Well, AFAIK we all agree that metadata like categories and interwiki
links don't really belong into wikitext. Maybe we could find a general
solution that also encompasses references (that is, the contents, not
the position information within the wikitext). We could move these
things into a separate table:
page_id INTEGER | data_type SHORTINT | text MEDIUMBLOB
The interface would then know how to present each data type:
* categories as name and (optional) sortkey
* interwiki links as target wiki and title
* references as reference ID and text
All of these could be hidden by default and only open on request. For
reference text, we would need a textarea, but the rest we could do
with text input fields.
This would also be open for extension. E.g., we could think about
moving header/footer templates into this schema. And how about the
DEFAULTSORT key?
Just thinking aloud here.
Magnus
On Fri, Dec 5, 2008 at 9:08 AM, Carcharoth <carcharothwp(a)googlemail.com> wrote:
On Thu, Dec 4, 2008 at 10:24 PM, phoebe ayers
<phoebe.wiki(a)gmail.com> wrote:
[Making markup less forbidding]
I'd put in a vote for applying the same thing
to infoboxes, too! And
then maybe an option for experienced users: turn off javascript and
see the whole <s>mess as it is now</s> wikitext.
Not just infoboxes, but tables in general.
I'm slowly learning how to use tables, but it is very hard to write
complex ones from scratch, even if you copy another one. I've had to
resort to using Excel to update the table and then insert the
wikimarkup around the data.
And when pressed for time with refs, just dumping a hastily formatted
external link and brief description and date in some ref tags is the
most I think people can cope with until they are organised enough to
have some wikicode stored in their userspace to copy and paste from
(or from various template documentations). The hope is always that
someone else will come along and improve any poorly formatted
references that you add.
The thing that all the more complex wiki-markup things have in common
is (until you get proficient in their use, and sometimes not even
then) is how time-consuming it is when compared to basic text editing.

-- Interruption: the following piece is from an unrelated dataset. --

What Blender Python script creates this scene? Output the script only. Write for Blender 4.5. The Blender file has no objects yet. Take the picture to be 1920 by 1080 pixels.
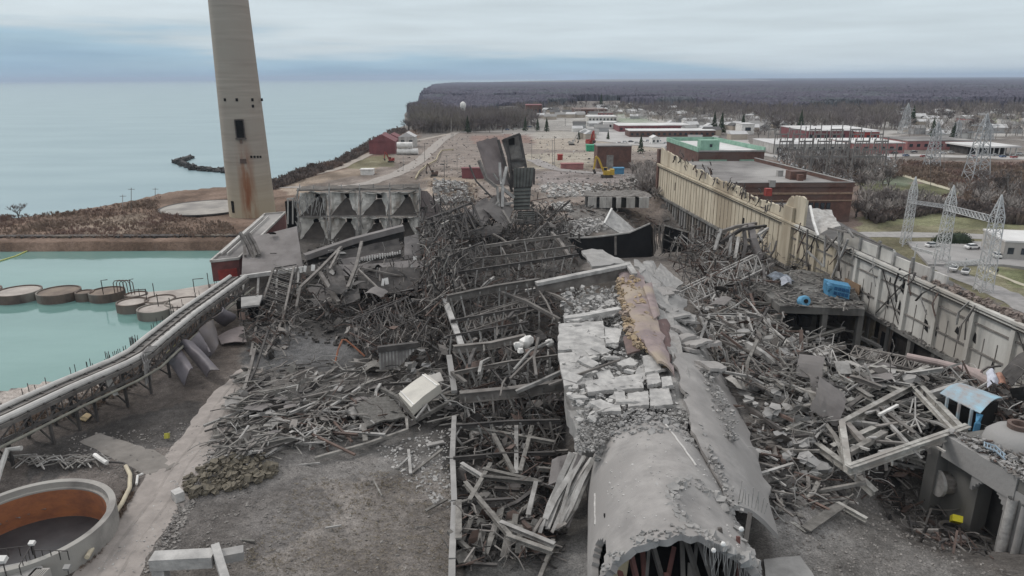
import bpy, math, random
import numpy as np
from mathutils import Vector, Matrix, noise
random.seed(7); np.random.seed(7)
R=math.radians; U=random.uniform
sc=bpy.context.scene; C=sc.collection
# ---------------- camera, world, sun, exposure
PITCH=16.8; F=1300.0; ROLL=-0.30
cd=bpy.data.cameras.new('camera'); cam=bpy.data.objects.new('camera',cd); C.objects.link(cam)
cd.sensor_width=36; cd.lens=36*F/1920; cd.clip_start=.5; cd.clip_end=120000
cam.location=(0,0,50)
CM=Matrix.Rotation(R(90-PITCH),3,'X')@Matrix.Rotation(R(ROLL),3,'Z')
cam.rotation_euler=CM.to_euler(); sc.camera=cam
W=bpy.data.worlds.new("World"); sc.world=W; W.use_nodes=True
nt=W.node_tree; N=nt.nodes; L=nt.links; bg=N['Background']
SUN_EL,SUN_AZ=42,-60
sky=N.new('ShaderNodeTexSky'); sky.sky_type='NISHITA'; sky.sun_disc=False
sky.sun_elevation=R(SUN_EL); sky.sun_rotation=R(SUN_AZ); sky.air_density=1.0; sky.dust_density=2.0
tc=N.new('ShaderNodeTexCoord'); sep=N.new('ShaderNodeSeparateXYZ'); L.new(tc.outputs['Generated'],sep.inputs[0])
def nmath(nodes,links,op,a,b=None):
    m=nodes.new('ShaderNodeMath'); m.operation=op
    for i,x in enumerate((a,b)):
        if x is None: continue
        if isinstance(x,(int,float)): m.inputs[i].default_value=x
        else: links.new(x,m.inputs[i])
    return m.outputs[0]
mp=N.new('ShaderNodeMapping'); mp.inputs['Scale'].default_value=(2.2,2.2,26); L.new(tc.outputs['Generated'],mp.inputs[0])
n1=N.new('ShaderNodeTexNoise'); n1.inputs['Scale'].default_value=1.0; n1.inputs['Detail'].default_value=7; n1.inputs['Roughness'].default_value=.52
L.new(mp.outputs[0],n1.inputs['Vector'])
# blue gap near the horizon, thicker to the left, filled by cloud above
zz=nmath(N,L,'MULTIPLY',sep.outputs['Z'],7.5)
zx=nmath(N,L,'MULTIPLY',sep.outputs['X'],.42)
s1=nmath(N,L,'ADD',zz,zx); nn=nmath(N,L,'MULTIPLY',n1.outputs['Fac'],1.35); s2=nmath(N,L,'ADD',s1,nn)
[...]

In some ways this is due to the results being complex - doing fiddly
layout stuff will invariably take time because it is fiddly.
But there is no excuse for people coming along and wanting to improve
existing articles to be put off by an unreadable wall of text mixed up
with complex "ref" tags and "citation" template code. When
correcting
a spelling mistake, or wanting to reword one sentence, requires
careful searching within the edit box, or several attempts to find the
sentence in question in the edit box, then something has gone very
wrong. It also means that reading the flow of an article is best done
in "preview", but that's not a bad thing, actually, as people should
be encouraged to use preview more. But I dread how many potentially
new editors have clicked "edit this page" and given up if faced with a
mess they don't understand head-or-tail of.